Görüldüğü üzere IPA’nın ve Türkiye Yayıncılar Birliği’nin talepleri ve kaygıları haklı olmakla birlikte, halihazır duruma bakıldığında eserlerin makine öğrenmesinde veri olarak kullanımının ve bu verilerin çoğaltılması ya da işlenmesinin yasadaki şartlara esasında hiç de uymadığı ortadadır. Bu durumda da makine öğrenmesinde eserlerin veri olarak kullanılmasının gerçekten yasaya aykırılık teşkil edip etmediği kesinlikle düşünülmesi gereken bir husustur. Çünkü fiillerin teknik olarak yasaya aykırılık teşkil etmemesi, en azından bu konuda yasada boşluk bulunması durumunda, yasanın gerektirdiği korumanın da ya zayıflayacağı ya da yok olacağı ortadaysa, ya yasa hükümleri güncellenmeli ya da bu konuda bir teamül oluşması beklenmelidir. Aksi takdirde eserlerin veri olarak kullanılması, verilerin çoğaltılması ve işlenmesi devam edecektir. Bunun dışında makine öğrenmesinde çok yüksek miktarda veri kullanıldığı düşünüldüğünde her bir veri için her bir eser sahibiyle sözleşme yapmanın pratikte neredeyse imkânsız olduğu da açıktır.

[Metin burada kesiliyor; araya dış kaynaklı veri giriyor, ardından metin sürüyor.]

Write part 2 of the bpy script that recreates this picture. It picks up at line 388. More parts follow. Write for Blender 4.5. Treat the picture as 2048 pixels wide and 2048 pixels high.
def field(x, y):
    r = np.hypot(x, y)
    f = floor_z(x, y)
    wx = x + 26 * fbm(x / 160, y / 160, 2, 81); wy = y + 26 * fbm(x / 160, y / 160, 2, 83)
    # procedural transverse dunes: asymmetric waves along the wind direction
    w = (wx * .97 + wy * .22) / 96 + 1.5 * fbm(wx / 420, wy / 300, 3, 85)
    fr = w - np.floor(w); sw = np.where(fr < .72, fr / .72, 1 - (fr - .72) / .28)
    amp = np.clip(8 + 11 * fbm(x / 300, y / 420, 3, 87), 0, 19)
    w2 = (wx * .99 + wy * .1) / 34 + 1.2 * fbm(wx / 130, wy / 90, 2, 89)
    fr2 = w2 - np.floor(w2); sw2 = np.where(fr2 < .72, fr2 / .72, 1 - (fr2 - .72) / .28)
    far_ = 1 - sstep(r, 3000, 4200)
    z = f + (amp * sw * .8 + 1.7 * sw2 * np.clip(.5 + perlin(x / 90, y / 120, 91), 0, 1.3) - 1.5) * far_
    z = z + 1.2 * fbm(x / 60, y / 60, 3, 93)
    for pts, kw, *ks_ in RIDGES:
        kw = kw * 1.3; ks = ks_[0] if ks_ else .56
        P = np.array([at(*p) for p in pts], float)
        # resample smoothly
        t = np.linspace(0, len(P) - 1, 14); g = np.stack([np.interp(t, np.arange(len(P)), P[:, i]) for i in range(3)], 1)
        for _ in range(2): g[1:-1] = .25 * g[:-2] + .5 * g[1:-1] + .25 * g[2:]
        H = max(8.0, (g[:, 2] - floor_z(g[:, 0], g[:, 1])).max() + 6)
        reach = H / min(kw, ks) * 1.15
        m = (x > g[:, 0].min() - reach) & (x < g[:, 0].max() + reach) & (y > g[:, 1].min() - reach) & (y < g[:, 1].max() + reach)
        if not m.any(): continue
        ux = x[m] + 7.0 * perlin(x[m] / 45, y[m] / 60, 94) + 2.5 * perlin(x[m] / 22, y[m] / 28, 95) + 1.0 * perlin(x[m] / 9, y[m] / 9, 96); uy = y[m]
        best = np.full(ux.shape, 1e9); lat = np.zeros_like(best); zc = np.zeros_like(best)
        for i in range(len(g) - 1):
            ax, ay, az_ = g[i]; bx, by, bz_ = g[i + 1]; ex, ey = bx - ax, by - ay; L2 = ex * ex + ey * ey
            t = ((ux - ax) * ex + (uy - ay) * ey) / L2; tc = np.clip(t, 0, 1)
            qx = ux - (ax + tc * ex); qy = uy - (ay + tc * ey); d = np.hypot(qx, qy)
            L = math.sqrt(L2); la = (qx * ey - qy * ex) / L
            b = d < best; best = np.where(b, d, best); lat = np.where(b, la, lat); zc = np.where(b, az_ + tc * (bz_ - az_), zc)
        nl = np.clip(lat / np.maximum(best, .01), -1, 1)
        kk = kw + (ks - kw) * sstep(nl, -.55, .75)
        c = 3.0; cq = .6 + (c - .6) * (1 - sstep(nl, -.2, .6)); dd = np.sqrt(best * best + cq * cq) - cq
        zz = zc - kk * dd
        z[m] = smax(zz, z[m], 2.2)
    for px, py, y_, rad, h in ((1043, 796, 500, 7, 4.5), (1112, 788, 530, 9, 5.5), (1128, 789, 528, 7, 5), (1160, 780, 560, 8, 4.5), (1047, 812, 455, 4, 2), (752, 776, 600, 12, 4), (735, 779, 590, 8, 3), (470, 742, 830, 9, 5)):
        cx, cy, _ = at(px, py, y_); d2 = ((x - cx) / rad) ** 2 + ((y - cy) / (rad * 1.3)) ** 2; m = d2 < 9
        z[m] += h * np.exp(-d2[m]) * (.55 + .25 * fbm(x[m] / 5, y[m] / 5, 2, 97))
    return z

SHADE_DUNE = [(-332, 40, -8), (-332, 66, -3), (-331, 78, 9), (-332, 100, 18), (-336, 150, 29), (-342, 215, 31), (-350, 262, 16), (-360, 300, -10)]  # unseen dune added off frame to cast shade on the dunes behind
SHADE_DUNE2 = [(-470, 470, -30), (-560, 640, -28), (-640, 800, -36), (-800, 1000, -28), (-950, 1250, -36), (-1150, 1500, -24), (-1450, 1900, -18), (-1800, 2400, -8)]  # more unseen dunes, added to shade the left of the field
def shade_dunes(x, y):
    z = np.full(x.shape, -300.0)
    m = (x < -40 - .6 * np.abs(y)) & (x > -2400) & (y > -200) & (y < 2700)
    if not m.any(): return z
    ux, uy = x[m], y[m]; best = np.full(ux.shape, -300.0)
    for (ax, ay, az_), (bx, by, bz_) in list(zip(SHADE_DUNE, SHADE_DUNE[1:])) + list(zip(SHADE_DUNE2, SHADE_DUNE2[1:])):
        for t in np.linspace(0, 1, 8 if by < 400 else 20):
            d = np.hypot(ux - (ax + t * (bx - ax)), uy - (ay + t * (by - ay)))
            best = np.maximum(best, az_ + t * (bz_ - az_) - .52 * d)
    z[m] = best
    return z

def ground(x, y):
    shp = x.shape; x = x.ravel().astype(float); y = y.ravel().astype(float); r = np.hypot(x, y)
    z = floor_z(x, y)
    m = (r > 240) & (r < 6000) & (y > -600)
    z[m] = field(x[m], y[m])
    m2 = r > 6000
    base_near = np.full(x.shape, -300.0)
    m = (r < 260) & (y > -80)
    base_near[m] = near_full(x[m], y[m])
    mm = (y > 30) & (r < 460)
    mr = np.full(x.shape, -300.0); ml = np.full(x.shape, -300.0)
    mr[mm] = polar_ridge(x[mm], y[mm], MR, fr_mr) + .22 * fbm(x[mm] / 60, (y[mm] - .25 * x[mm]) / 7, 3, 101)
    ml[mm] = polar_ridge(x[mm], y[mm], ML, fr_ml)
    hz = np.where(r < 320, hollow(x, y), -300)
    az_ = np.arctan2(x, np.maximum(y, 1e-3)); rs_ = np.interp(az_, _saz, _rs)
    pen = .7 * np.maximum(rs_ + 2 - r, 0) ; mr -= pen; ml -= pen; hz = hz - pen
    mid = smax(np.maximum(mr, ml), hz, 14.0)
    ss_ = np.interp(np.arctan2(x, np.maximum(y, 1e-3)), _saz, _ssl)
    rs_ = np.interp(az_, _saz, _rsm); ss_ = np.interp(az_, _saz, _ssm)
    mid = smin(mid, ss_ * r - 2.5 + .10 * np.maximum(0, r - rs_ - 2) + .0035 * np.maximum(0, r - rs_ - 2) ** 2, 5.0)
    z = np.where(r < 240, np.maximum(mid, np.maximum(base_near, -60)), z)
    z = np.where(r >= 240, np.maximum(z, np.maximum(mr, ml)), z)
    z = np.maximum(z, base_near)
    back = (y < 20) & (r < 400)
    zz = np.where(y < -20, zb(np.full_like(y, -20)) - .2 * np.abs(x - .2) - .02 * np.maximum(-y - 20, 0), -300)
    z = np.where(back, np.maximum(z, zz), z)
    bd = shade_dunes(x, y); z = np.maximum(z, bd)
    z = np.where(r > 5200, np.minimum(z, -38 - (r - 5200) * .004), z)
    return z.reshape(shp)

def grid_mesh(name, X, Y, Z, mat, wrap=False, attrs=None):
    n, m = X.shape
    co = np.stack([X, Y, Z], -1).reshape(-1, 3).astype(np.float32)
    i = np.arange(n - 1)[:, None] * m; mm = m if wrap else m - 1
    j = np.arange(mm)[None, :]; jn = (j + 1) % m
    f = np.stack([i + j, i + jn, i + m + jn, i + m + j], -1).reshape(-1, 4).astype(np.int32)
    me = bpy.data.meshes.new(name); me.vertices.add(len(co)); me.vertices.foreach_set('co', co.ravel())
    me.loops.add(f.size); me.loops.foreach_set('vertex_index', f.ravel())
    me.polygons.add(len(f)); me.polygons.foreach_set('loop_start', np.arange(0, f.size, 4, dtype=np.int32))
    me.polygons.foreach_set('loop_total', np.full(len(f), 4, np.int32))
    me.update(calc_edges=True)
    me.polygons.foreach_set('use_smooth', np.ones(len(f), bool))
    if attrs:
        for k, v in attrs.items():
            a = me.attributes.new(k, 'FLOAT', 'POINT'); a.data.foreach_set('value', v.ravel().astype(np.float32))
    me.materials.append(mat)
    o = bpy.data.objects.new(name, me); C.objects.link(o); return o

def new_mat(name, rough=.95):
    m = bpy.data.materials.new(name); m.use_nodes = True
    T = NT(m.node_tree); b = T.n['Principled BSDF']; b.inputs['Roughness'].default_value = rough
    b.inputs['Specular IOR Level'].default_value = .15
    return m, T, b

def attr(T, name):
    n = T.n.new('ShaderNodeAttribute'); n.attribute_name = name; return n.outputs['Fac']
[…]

Yeni yasaların kabul edilmesinin ya da teamül oluşmasının ne kadar vakit alacağı düşünüldüğünde ortak lisanslama da bir yol olarak düşünülebilir.
Yapay zekâ ile oluşturulan eserlerin, yasal olarak eser sayılıp sayılmayacağı ise başka bir yazının konusudur.
[1] Güçlütürk, Osmangazi. Yapay Zekâ ve Verinin Kullanımı, On İki Levha Yayıncılık, İstanbul, 2022, s. 149.